Historically, a judge was required to orally pronounce special conditions of probation, and when the oral pronouncement conflicted with the written probation order, the oral pronouncement would control, irrespective of whether the written condition was otherwise objectionable. State v. Hart, 668 So. 2d 589, 592 (Fla.1996). The rationale for this rule was grounded in procedural due process principles of notice and opportunity to be heard. Because *923 written sentencing orders are not customarily provided to defendants until after court proceedings are concluded, defendants had no opportunity to interpose contemporaneous objections to such conditions unless they were orally announced during the sentencing proceeding. Id. The rule was different for general probation conditions, however, because defendants were deemed to have constructive notice of these requirements. Id.
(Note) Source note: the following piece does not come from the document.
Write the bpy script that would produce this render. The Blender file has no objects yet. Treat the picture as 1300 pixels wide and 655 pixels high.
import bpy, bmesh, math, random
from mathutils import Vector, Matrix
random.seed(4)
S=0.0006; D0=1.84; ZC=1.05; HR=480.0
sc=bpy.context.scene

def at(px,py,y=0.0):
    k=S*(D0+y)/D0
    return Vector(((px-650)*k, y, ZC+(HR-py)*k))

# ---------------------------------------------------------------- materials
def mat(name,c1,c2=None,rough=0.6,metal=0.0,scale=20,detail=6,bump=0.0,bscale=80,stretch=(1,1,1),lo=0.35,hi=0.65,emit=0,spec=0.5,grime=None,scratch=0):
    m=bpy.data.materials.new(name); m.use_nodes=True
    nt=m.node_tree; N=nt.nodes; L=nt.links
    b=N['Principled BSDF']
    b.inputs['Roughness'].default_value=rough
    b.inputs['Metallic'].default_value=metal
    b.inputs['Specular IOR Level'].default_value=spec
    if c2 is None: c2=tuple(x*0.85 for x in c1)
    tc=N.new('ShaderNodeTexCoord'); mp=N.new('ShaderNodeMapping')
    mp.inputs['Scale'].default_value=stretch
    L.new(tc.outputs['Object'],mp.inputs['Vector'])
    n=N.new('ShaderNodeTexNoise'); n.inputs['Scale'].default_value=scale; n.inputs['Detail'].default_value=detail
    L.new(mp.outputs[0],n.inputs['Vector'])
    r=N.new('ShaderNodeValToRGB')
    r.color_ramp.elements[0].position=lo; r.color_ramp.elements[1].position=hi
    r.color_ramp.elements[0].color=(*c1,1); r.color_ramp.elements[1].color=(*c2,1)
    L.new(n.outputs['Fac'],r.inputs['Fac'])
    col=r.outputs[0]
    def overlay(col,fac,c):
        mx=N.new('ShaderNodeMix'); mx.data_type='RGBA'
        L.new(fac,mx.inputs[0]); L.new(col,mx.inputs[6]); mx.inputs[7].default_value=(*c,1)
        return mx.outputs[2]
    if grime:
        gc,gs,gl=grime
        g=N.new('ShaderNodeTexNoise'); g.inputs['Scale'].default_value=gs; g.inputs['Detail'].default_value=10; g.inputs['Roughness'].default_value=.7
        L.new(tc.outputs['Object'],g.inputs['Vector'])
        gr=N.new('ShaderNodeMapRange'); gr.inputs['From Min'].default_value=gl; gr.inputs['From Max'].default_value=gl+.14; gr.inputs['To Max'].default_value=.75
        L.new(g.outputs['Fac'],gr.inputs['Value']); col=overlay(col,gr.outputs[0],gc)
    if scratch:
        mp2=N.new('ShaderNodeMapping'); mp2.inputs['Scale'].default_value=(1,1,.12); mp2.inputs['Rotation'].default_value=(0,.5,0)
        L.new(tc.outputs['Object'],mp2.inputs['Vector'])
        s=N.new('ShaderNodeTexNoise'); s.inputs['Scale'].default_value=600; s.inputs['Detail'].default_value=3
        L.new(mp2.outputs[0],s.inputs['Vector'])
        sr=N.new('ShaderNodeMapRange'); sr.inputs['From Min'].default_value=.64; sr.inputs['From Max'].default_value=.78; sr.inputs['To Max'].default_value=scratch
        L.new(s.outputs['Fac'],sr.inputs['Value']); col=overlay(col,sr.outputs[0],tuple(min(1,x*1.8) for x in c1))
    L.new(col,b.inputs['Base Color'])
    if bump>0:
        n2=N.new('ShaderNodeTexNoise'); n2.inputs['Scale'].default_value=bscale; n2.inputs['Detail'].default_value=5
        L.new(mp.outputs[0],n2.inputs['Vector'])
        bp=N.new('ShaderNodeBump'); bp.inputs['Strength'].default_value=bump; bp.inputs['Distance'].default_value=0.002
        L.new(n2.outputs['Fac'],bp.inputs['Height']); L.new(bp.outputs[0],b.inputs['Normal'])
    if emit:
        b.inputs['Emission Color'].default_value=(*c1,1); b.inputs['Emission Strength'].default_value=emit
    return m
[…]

This historic rule is apparently no longer viable, however, in light of Maddox v. State, 760 So. 2d 89 (Fla.2000), a case not cited by either party to these proceedings or provided to the trial court. There, the court modified Hart, when it recognized that the reason for the different procedures used in imposing general and special probation conditions no longer obtains after the enactment of the latest version of Florida Rule of Criminal Procedure 3.800(b). Now, under rule 3.800(b), a defendant has the opportunity to interpose a substantive objection to probation conditions contained in the written order even if no contemporaneous objection is made at the sentencing proceeding. Therefore, procedural due process is satisfied without the need to orally pronounce otherwise proper special probation conditions. Id. at 105.[1] However, when a defendant establishes that he did not have notice of the condition in time to file a rule 3.800(b) motion, the historic rule apparently still applies. Id. at 106. Nothing in this record demonstrates any excuse for failing to timely challenge the order.

Moreover, even assuming that the historic rule is still viable, we do not believe it to be applicable here. This is not a case where Appellee's procedural due process rights were violated by the surprise imposition of a condition without notice or opportunity for objection. Appellee knew full well that "truthful testimony" was a probation condition, and he certainly had an opportunity to object when asked by the sentencing judge if he agreed to the terms of the written plea agreement.[2]

REVERSED AND REMANDED.

SHARP, W., and PALMER, JJ., concur.

NOTES

[1] This is not a case where the condition is allegedly illegal or in contravention of the plea agreement. Therefore, Appellee's only claim is the purported violation of procedural due process.

[2] Ashley v. State, 850 So. 2d 1265 (Fla.2003), upon which Appellee relies, is inapposite. Ashley involved a double jeopardy violation when the trial court resentenced Ashley to a more severe sentence. Moreover, nothing in Ashley manifested an intent by the court to overrule Maddox, a decision that the court did not mention. Although the Ashley court relied on Justice v. State, 674 So. 2d 123 (Fla.1996), Justice was based on Hart, which the court modified in Maddox.